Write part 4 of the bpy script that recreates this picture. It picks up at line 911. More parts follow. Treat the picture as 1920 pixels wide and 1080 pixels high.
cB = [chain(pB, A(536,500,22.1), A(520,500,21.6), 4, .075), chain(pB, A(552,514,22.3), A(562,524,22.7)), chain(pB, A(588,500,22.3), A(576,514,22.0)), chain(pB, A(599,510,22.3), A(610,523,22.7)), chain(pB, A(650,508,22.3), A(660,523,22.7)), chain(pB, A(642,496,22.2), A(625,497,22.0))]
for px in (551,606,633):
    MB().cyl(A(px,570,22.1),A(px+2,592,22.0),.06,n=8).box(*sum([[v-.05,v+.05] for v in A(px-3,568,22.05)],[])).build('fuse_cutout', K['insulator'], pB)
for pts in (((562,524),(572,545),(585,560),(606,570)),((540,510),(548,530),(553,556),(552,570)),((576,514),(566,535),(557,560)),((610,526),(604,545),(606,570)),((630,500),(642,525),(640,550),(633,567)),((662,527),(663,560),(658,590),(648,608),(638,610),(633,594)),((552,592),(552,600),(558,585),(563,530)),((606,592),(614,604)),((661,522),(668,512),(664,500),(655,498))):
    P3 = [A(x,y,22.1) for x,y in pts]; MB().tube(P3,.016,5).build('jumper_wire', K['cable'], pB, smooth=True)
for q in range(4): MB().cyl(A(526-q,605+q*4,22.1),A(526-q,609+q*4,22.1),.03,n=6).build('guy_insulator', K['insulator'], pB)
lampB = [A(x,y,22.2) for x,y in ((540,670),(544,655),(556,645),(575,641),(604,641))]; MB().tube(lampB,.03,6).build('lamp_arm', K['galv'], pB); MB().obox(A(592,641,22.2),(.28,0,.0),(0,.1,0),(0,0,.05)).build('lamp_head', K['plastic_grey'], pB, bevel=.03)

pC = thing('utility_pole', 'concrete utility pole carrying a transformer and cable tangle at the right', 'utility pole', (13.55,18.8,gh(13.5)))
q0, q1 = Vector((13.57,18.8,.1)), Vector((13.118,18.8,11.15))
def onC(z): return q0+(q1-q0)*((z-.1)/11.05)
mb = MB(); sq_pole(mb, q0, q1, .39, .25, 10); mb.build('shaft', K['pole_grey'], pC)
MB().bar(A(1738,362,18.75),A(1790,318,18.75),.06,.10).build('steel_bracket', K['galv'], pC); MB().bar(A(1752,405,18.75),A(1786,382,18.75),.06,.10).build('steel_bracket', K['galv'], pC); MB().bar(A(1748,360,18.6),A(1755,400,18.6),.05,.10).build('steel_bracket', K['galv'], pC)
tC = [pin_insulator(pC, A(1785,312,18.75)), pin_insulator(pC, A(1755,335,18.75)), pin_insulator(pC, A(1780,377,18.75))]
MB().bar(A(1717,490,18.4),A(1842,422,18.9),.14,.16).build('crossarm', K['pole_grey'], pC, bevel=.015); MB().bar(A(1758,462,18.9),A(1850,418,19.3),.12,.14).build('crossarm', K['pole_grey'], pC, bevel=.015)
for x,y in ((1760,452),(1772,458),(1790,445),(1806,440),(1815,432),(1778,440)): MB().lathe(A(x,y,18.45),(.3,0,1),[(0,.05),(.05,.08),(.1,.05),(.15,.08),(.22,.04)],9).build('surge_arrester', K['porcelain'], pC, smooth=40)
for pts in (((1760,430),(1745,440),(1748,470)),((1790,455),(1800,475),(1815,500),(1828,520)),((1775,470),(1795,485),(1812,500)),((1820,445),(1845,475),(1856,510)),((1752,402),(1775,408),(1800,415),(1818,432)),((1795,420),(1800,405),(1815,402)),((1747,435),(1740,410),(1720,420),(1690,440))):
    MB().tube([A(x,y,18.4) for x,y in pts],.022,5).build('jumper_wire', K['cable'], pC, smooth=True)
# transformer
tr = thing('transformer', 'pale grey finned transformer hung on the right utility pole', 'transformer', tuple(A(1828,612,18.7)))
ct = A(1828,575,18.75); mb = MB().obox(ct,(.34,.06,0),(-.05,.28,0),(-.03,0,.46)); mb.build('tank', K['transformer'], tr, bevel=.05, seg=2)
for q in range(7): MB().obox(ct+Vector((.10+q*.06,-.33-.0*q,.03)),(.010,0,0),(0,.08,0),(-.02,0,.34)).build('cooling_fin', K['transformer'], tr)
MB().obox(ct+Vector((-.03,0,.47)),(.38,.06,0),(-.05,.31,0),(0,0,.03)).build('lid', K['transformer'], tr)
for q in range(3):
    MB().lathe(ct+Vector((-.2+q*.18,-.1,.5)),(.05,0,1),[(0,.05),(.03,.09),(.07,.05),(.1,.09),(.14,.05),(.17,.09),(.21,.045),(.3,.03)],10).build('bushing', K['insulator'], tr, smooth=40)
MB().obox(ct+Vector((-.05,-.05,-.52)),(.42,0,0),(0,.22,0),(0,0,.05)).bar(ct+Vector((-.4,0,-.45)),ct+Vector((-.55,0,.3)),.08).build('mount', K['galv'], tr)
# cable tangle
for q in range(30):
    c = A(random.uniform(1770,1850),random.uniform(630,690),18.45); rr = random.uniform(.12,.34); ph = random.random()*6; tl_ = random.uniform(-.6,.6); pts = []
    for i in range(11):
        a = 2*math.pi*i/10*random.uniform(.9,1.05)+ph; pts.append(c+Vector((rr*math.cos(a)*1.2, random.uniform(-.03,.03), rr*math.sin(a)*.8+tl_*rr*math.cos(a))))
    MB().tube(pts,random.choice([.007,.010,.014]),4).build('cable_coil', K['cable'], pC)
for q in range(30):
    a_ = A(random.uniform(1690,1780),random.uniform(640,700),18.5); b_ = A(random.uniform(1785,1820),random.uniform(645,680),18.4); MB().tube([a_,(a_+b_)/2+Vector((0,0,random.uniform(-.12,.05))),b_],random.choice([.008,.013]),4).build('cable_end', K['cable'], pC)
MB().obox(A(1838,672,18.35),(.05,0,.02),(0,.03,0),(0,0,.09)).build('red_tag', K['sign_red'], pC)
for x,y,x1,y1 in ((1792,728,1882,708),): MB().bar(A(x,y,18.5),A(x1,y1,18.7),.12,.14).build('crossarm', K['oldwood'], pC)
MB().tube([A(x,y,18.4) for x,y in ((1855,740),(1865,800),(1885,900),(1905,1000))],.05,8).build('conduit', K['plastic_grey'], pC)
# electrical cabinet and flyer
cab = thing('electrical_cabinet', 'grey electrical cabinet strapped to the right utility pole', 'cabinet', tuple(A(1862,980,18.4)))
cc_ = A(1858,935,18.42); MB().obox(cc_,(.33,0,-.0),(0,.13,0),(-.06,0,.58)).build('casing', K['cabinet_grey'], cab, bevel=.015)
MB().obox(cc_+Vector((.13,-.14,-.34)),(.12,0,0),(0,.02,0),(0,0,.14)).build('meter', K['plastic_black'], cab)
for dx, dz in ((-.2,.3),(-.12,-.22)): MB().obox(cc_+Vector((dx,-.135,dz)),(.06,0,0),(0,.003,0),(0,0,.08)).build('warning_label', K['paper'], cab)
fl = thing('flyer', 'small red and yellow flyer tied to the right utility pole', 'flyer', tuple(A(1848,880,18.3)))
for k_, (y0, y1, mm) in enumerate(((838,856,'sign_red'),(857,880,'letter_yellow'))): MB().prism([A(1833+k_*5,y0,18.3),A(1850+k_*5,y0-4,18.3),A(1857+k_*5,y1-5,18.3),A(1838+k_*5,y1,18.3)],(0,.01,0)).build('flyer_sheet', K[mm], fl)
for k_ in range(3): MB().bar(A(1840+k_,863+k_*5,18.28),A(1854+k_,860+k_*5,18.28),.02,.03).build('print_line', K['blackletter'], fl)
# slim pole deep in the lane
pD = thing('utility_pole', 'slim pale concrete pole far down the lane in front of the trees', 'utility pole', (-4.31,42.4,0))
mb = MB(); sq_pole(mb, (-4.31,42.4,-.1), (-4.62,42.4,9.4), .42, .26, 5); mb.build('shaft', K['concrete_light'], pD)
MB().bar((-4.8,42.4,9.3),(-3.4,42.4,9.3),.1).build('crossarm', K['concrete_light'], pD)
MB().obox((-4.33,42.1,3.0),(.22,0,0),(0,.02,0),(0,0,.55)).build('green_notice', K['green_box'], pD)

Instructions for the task
Please reproduce exactly the lines above, beginning with the first and ending with the line that contains "lampB = [A(x,y,22.2)", and include nothing outside that range.

Answer below
Write part 4 of the bpy script that recreates this picture. It picks up at line 911. More parts follow. Treat the picture as 1920 pixels wide and 1080 pixels high.
cB = [chain(pB, A(536,500,22.1), A(520,500,21.6), 4, .075), chain(pB, A(552,514,22.3), A(562,524,22.7)), chain(pB, A(588,500,22.3), A(576,514,22.0)), chain(pB, A(599,510,22.3), A(610,523,22.7)), chain(pB, A(650,508,22.3), A(660,523,22.7)), chain(pB, A(642,496,22.2), A(625,497,22.0))]
for px in (551,606,633):
    MB().cyl(A(px,570,22.1),A(px+2,592,22.0),.06,n=8).box(*sum([[v-.05,v+.05] for v in A(px-3,568,22.05)],[])).build('fuse_cutout', K['insulator'], pB)
for pts in (((562,524),(572,545),(585,560),(606,570)),((540,510),(548,530),(553,556),(552,570)),((576,514),(566,535),(557,560)),((610,526),(604,545),(606,570)),((630,500),(642,525),(640,550),(633,567)),((662,527),(663,560),(658,590),(648,608),(638,610),(633,594)),((552,592),(552,600),(558,585),(563,530)),((606,592),(614,604)),((661,522),(668,512),(664,500),(655,498))):
    P3 = [A(x,y,22.1) for x,y in pts]; MB().tube(P3,.016,5).build('jumper_wire', K['cable'], pB, smooth=True)
for q in range(4): MB().cyl(A(526-q,605+q*4,22.1),A(526-q,609+q*4,22.1),.03,n=6).build('guy_insulator', K['insulator'], pB)
lampB = [A(x,y,22.2) for x,y in ((540,670),(544,655),(556,645),(575,641),(604,641))]; MB().tube(lampB,.03,6).build('lamp_arm', K['galv'], pB); MB().obox(A(592,641,22.2),(.28,0,.0),(0,.1,0),(0,0,.05)).build('lamp_head', K['plastic_grey'], pB, bevel=.03)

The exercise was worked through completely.